Ministers to be swapped with England football players

The elite squad, which collectively have fewer GCSEs than Johnson has harassment allegations, are proving to be more adept at understand what the public wants (namely food).

Following Marcus Rashford’s successful campaign to pressure the government into providing meals to vulnerable families over the summer, there is a growing awareness in Whitehall that the England football team should replace government frontbenchers.

The elite athletic squad, who are humble, respected, articulate and well-liked, are thought to be a better fit for governance than the brash, arrogant and ignorant lead politicians, who are set to return the England football squad to it’s Brazil WC 2014 glory days.

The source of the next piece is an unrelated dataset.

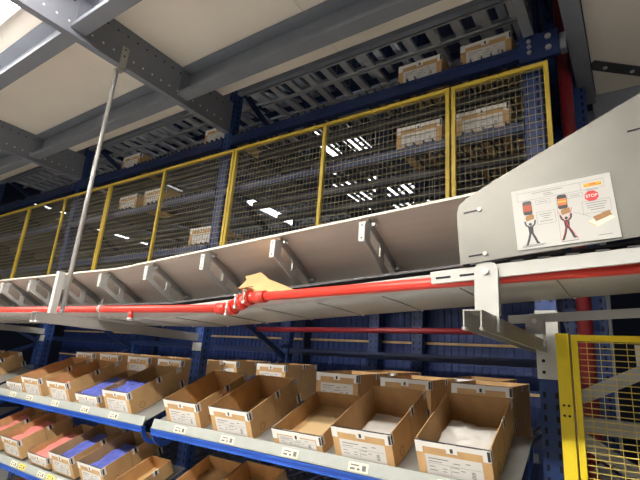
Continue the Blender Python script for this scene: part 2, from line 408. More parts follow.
# ------------------------------------------------------------------ boxes
def box_proto(W, L, H, label_h=.085):
    t = thing('cardboard_box', 'open cardboard box', 'box')
    k = .004
    c = MB()
    c.box((0, 0, 0), (W, L, k), 'card')
    c.box((0, 0, k), (W, k, H), 'card').box((0, L - k, k), (W, L, H), 'card')
    c.box((0, k, k), (k, L - k, H), 'card').box((W - k, k, k), (W, L - k, H), 'card')
    # fold lines and round stencil on the right side
    if H > .12:
        for rr in (.021,):
            o_, i_ = [], []
            for q in range(18):
                a = 2 * PI * q / 18
                o_.append((W + .0002, .085 + rr * math.cos(a), .035 + rr * math.sin(a))); i_.append((W + .0002, .085 + (rr - .003) * math.cos(a), .035 + (rr - .003) * math.sin(a)))
            c.ring(o_, i_, (.0006, 0, 0), 'hold')
        c.box((W, .205, .004), (W + .0004, .207, H - .002), 'hold')
    c.obj('carton', t)
    d = .0012
    tp = MB()
    tp.box((.006, -d, H - .024), (W - .006, 0, H - .002), 'tape')                # strip along the front rim
    tp.box((0, -d, H - .002), (W, k, H + .001), 'ink')
    for x0 in (0, W - .03):                                                      # corner tabs
        tp.box((x0, -d * 1.6, H - .05), (x0 + .03, 0, H - .001), 'tape')
    tp.box((W - .012, -d * 2.1, H - .046), (W - .001, 0, H - .006), 'ink')
    tp.box((W, -d, H - .05), (W + d, .026, H - .001), 'tape')
    tp.box((W, .002, H - .046), (W + d * 1.6, .012, H - .006), 'ink')
    tp.box((W * .5 - .022, -d * 1.6, H - .040), (W * .5 + .022, 0, H - .001), 'tape')
    tp.box((W * .5 - .006, -d * 2.1, H - .036), (W * .5 + .006, 0, H - .018), 'ink')
    tp.obj('front_tape', t)
    ys_ = L * .52
    for (y0, z1, hh) in ((ys_, H + .001, .036), (L - .03, .055, .05)) if H > .12 else ((ys_, H + .001, .03),):
        sp = MB(); sp.box((W, y0, z1 - hh), (W + d, y0 + .045, z1), 'tape').box((W, y0 + .016, z1 - hh), (W + d * 1.6, y0 + .03, z1), 'ink')
        if z1 > H: sp.box((W - k - d, y0, H - .012), (W, y0 + .045, H + d), 'tape')
        sp.obj('side_tape', t)
    MB().box((W - k - d, L - .035, H - .035), (W + d, L + d, H + d), 'tape').obj('corner_tape', t) if H > .12 else None
    lb = MB(); z0 = .014 if H < .2 else H - .145; z1 = min(z0 + label_h, H - .03)
    lx0, lx1 = W * .12, W * .88
    lb.box((lx0, -d, z0), (lx1, 0, z1), 'paper')
    lw = lx1 - lx0; lh = z1 - z0
    def pr(u0, u1, v0, v1, m='grey_ink'): lb.box((lx0 + lw * u0, -d - .0005, z0 + lh * v0), (lx0 + lw * u1, -d, z0 + lh * v1), m)
    pr(.06, .42, .80, .84); pr(.06, .30, .66, .69); pr(.5, .62, .70, .74); pr(.72, .80, .78, .82)
    pr(.06, .16, .40, .43); pr(.06, .20, .22, .25); pr(.46, .60, .50, .53); pr(.46, .58, .30, .33); pr(.62, .70, .40, .43)
    pr(.03, .97, .57, .58); pr(.44, .445, .1, .57)
    pr(.30, .38, .36, .39); pr(.30, .37, .22, .25)
    for q in range(5): pr(.80, .87, .14 + q * .07, .14 + q * .07 + .035, 'grey_ink')
    lb.obj('label', t)
    return t
protos = {}
def put_box(kind, x, y, z, tilt, label, group):
    spec = dict(tall=(.30, .43, .155), low=(.30, .43, .09), mid=(.30, .43, .118), small=(.20, .30, .09), flat=(.30, .43, .155), deep=(.30, .43, .28))[kind]
    if kind not in protos:
        protos[kind] = t = box_proto(*spec, label_h=.055 if spec[2] < .1 else .085)
        t.location = (x, y, z); t.rotation_euler = (tilt, 0, 0); t['label'] = label; t['group'] = group
        return t
    return dup(protos[kind], (x, y, z), (tilt, 0, 0), label, group)
FY, FZ = 1.9655, 1.2115
G1 = 'boxes on the right pick shelf'; G2 = 'boxes on the left pick shelf'; G3 = 'boxes on the lower pick shelves'; G4 = 'boxes in the back row'; G5 = 'boxes on the upper rack shelves'
def front(kind, x, dz, label, g): return put_box(kind, x, FY, FZ + dz, TILT, label, g)
front('tall', -.795, 0, 'open cardboard box with a white bag inside, nearest the yellow gate', G1)
front('tall', -1.205, 0, 'open cardboard box with a grey bag deep inside, second from the right', G1)
front('low', -1.575, 0, 'low cardboard box with a tan sheet in it, third from the right', G1)
front('tall', -2.02, 0, 'empty cardboard box left of the low box with the tan sheet', G1)
front('tall', -2.42, 0, 'empty cardboard box at the left end of the right shelf rail', G1)
front('tall', -3.09, 0, 'tall cardboard box filled with blue wrapping, right end of the left shelf', G2)
front('low', -3.47, 0, 'low cardboard box filled with blue wrapping, left of the tall blue one', G2)
front('tall', -3.87, 0, 'cardboard box with a little pink wrapping, left of the low blue one', G2)
front('tall', -4.30, 0, 'empty looking tall cardboard box, second from the left on the upper left shelf', G2)
front('low', -4.615, 0, 'low cardboard box at the left end of the upper left shelf', G2)
front('tall', -5.60, 0, 'cardboard box cut by the left edge of the photo, beyond the blue upright', G2)
front('tall', -6.0, 0, 'cardboard box beyond the left edge, last on the upper shelf', G2)
D2 = -.475
front('tall', -4.400, D2, 'tall cardboard box with pink wrapping on the lower left shelf', G3)
front('tall', -4.810, D2, 'cardboard box with pink wrapping at the far left of the lower shelf', G3)
front('low', -3.965, D2, 'low cardboard box with pink wrapping on the lower left shelf', G3)
front('tall', -3.610, D2, 'tall cardboard box with blue and white wrapping on the lower left shelf', G3)
front('tall', -3.220, D2, 'tall cardboard box with blue wrapping, second of the lower shelf blue pair', G3)
front('small', -2.825, D2, 'small empty cardboard box at the bottom edge, right end of the lower left shelf', G3)
front('low', -2.40, D2, 'low empty cardboard box at the bottom edge, left on the lower right shelf', G3)
front('mid', -2.05, D2, 'empty cardboard box at the bottom edge, below the wide empty box', G3)
front('tall', -4.45, -.94, 'cardboard box with reddish inside in the bottom left corner', G3)
front('tall', -4.05, -.94, 'cardboard box on the bottom shelf, right of the corner one', G3)
def back(kind, x, y, z, label): return put_box(kind, x, y, z, R(3), label, G4)
for x, n in ((-1.685, 'behind the low box with the tan sheet'), (-1.24, 'behind the box with the grey bag'), (-.828, 'behind the box with the white bag'),
             (-4.54, 'first from the left, behind the left shelf'), (-4.12, 'second from the left, behind the left shelf'), (-3.69, 'third from the left, behind the left shelf'), (-3.27, 'behind the tall box of blue wrapping')):
    back('deep', x, 2.47, 1.302, 'shaded back row cardboard box, ' + n)
for x, n in ((-1.66, 'behind the taped box at centre'), (-.99, 'at the very back near the yellow gate'), (-2.60, 'just right of the blue upright')):
    back('deep', x, 2.93, 1.326, 'dark cardboard box deep in the rack, ' + n)
back('deep', -3.12, 2.93, 1.326, 'dark cardboard box deep in the rack, seen left of the blue upright')
def upb(x, y, z, label): return put_box('tall', x, y, z, 0, label, G5)
Z = .032
upb(-1.17, 2.42, 2.95 + Z, 'cardboard box behind the near fence panel, left of the double fence post')
upb(-.78, 2.42, 2.95 + Z, 'cardboard box behind the short right fence panel')
upb(-1.17, 2.42, 3.42 + Z, 'cardboard box above the fence on the blue beam, left of the topmost one')
upb(-.75, 2.42, 3.42 + Z, 'cardboard box above the fence on the blue beam, beside the blue connector plate')
upb(-.78, 2.88, 2.95 + Z, 'cardboard box second in depth behind the short right fence panel')
upb(-.75, 2.88, 3.42 + Z, 'cardboard box second in depth above the fence at the right end')
upb(-4.27, 2.42, 2.95 + Z, 'cardboard box behind the third fence panel, left one of the two')
upb(-3.85, 2.42, 2.95 + Z, 'cardboard box behind the third fence panel, right one of the two')
upb(-3.08, 2.42, 2.48 + Z, 'cardboard box low behind the middle fence panel')
upb(-4.36, 2.42, 3.42 + Z, 'cardboard box above the fence near the hanging rod')
upb(-3.08, 2.42, 3.42 + Z, 'cardboard box above the fence beside the deep cross beam')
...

Sounding calls and backroom dealings are still underway, yet emerging from MP WhatsApp groups are the following leads ahead of the re-shuffle:

  • The Prime Minister, Boris Johnson, is set to be replaced by Kyle Walker. Harry Kane was touted as a potential match on account of shared hair colour, leadership position and IQ, yet Walker is thought to be a sharper alignment for the premier’s current priorities: lockdown-flouting and salacious behaviour.
  • Dominic Cummings will exchange places with England Manager Gareth Southgate. Cummings prides himself on knowing what the average fan wants (silverware in Europe) and Southgate, if nothing else, knows the difference between an optician and a beauty spot.
  • Dominic Raaab and Priti Patel will be shifting to defensive positions and are to be replaced by Harry Maguire and Joey Barton respectively. Maguire – the heaviest player in the 2018 world cup – is set to add intellectual clout as well as towering physique to the role of Foreign Secretary. Moreover, his 26 international caps provide him with a firm grasp of global affairs. Meanwhile, the ever-pugnacious Barton is said to be excited at the prospect of punishing the vulnerable and humouring the corrupt, and will thus replace a retired Terry Butcher as favourite for the role of Home Secretary.
  • Health Secretary Matt Hancock, who’s ‘protective ring around care homes’ reminds fans of Rob Green’s pathetic own goal against the USA, will make a straight swap with the notably porous former Goalkeeper.
  • Jordan Sancho is to replace Emile Heskey as Leader of the Opposition. Sir Keir Starmer – who is believed to have ‘a right boot like a donkey’ – is excited to be joining the Bundesliga on load.